A C-Corporation is typically used by businesses planning to raise outside investment, issue multiple classes of stock, or scale rapidly. C-Corps are taxed separately from their owners and are subject to corporate tax rates, which can lead to “double taxation” if profits are distributed as dividends. Despite this, C-Corps offer the most flexibility for growth, investors, and long-term expansion. Regardless of the structure you choose, common mistakes, such as commingling funds, failing to maintain proper documents, or not using separate bank accounts, can undermine liability protection. Working with a business attorney helps ensure your entity is set up and maintained correctly from day one.

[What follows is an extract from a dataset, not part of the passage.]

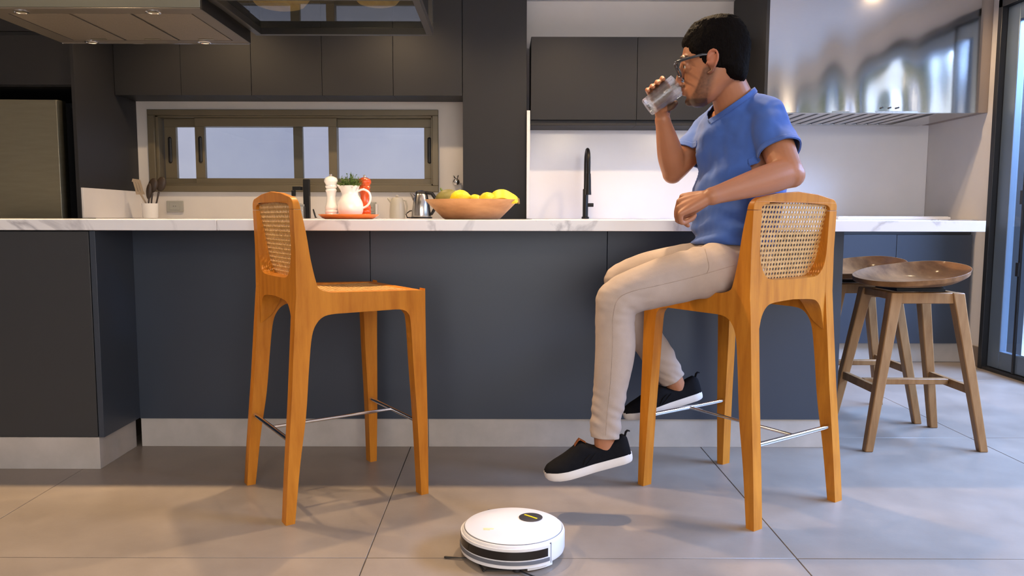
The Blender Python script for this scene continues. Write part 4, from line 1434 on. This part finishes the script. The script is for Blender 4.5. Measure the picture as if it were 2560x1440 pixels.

Operating Agreements: The Rulebook Owners Forget

Many business owners treat an operating agreement like optional paperwork. Something to deal with later, if ever. In reality, it’s the rule book that keeps an LLC running smoothly when money, control, or relationships get complicated. An operating agreement clearly defines who manages the company, how decisions are made, and how profits are distributed. Without it, state default laws automatically step in and make those decisions for you. Often in ways that don’t match your business goals or ownership expectations.

A well-drafted operating agreement helps prevent disputes before they start by answering the tough questions upfront. Who has management authority? What voting threshold is required for major decisions? How and when are distributions made, and what happens if one owner contributes more capital than another? It also sets the rules for admitting new members, restricting ownership transfers, resolving deadlocks, and triggering buyouts if an owner exits or stops contributing to the business.

Think of your operating agreement as insurance for your ownership structure. It protects relationships, preserves value, and gives everyone clarity when the business evolves or faces challenges. If you don’t write the rules, the state will, and that’s rarely the version owners would choose. Taking the time to put a strong operating agreement in place now can save significant time, money, and conflict later.